Das menschliche Gehirn ist sehr komplex und noch immer schwierig zu untersuchen. Jemand, der sich seit Jahrzehnten der Erforschung widmet, ist der Nobelpreisträger Eric Kandel. Wenn ihr noch mehr über das Gedächtnis und die Entwicklung von Psychologie und Neurowissenschaften, aber auch über das beeindruckende Leben von Eric Kandel, erfahren möchtet, empfehlen wir euch den Dokumentarfilm „Auf der Suche nach dem Gedächtnis“ der Regisseurin Petra Seeger. Für einen ersten Eindruck haben wir euch hier den Trailer verlinkt.
Einen lyrischen Blick auf das Gedächtnis wirft der Textausschnitt aus dem Gedichtband „vom wuchern“ von Tim Holland, den wir euch diesen Monat als Ausgangspunkt unseres Monatsthemas vorstellen möchten. Das Besondere an ihm ist, dass er gar nicht aus einem Buch im eigentlichen Sinne stammt, sondern auf eine Art Landkarte voller verzweigter und verästelter Texte gedruckt ist, die sich ähnlich wie Erinnerungen aufeinander beziehen, sich bedingen, nicht losgelöst zu betrachten sind. Interessant in diesem Zusammenhang ist auch der Entstehungsprozess der Text-Karte: Sie entstand aus einer Zettelsammlung von Worten, Ideen und Sätzen, die von Tim Hollands Schreibtisch aus über den Boden seine Wände hinaufwuchs. Links könnt ihr den von uns ausgewählten Textausschnitt auf der Karte sehen, Tim Holland zeigt euch seine gesamte Text-Karte auch in seinem Video, das ihr weiter unten anschauen könnt.
Denkt an eine ganz bestimmte Erinnerung, die für euch besonders wichtig, einschneidend, wertvoll, schmerzhaft oder freudig ist. Sammelt alle Wörter, die euch im Zusammenhang mit dieser Erinnerung einfallen. Ordnet diese Ideen und Bruchstücke zu einem Gedicht an. Nutzt hierfür den gesamten Platz auf der Seite oder im Schreibdokument, der euch zur Verfügung steht. Wir sind gespannt auf euer Erinnerungsgedicht!
Tim Holland
gedächtnis, das sich als kletterpflanze dachte,
bevor es das winden und schlingen leid war,
nur noch tiefsinnigeres wurzelgemüse
sein mochte, gefallen wollte
Textausschnitt aus:
Tim Holland, „vom wuchern“, Gutleut Verlag, Frankfurt am Main und Weimar (2016)

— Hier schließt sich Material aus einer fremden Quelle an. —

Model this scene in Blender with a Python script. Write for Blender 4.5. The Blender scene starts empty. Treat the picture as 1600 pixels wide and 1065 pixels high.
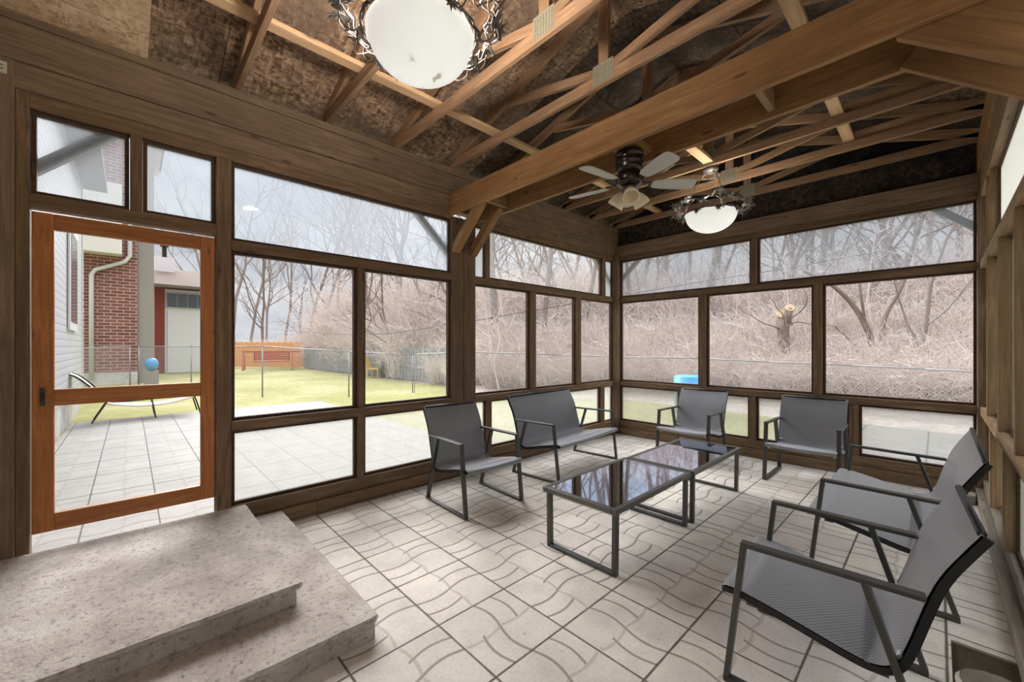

Weiterführende Informationen
Tim Holland
Geboren 1987 in Tübingen, studierte nach einer Ausbildung zum Buchhändler am Deutschen Literaturinstitut Leipzig. Im Frühjahr 2016 erschien sein Debüt „vom wuchern” im Gutleut Verlag, Frankfurt am Main, das vom Literaturhaus Berlin als einer der „Gedichtbände des Jahres 2016“ gewürdigt wurde. Seit 2017 führt er zusammen mit Tristan Marquardt und Hannes Munzinger den hochroth Verlag München. Zuletzt wurde ein Auszug aus seinen Naturerkundungen einer nahen Zukunft unter dem Titel „wir häufen erde auf“ mit dem Stipendium des Deutschen Preis für Nature Writing ausgezeichnet (2020). 2021 erhielt er ein Recherchestipendium der Stadt Berlin.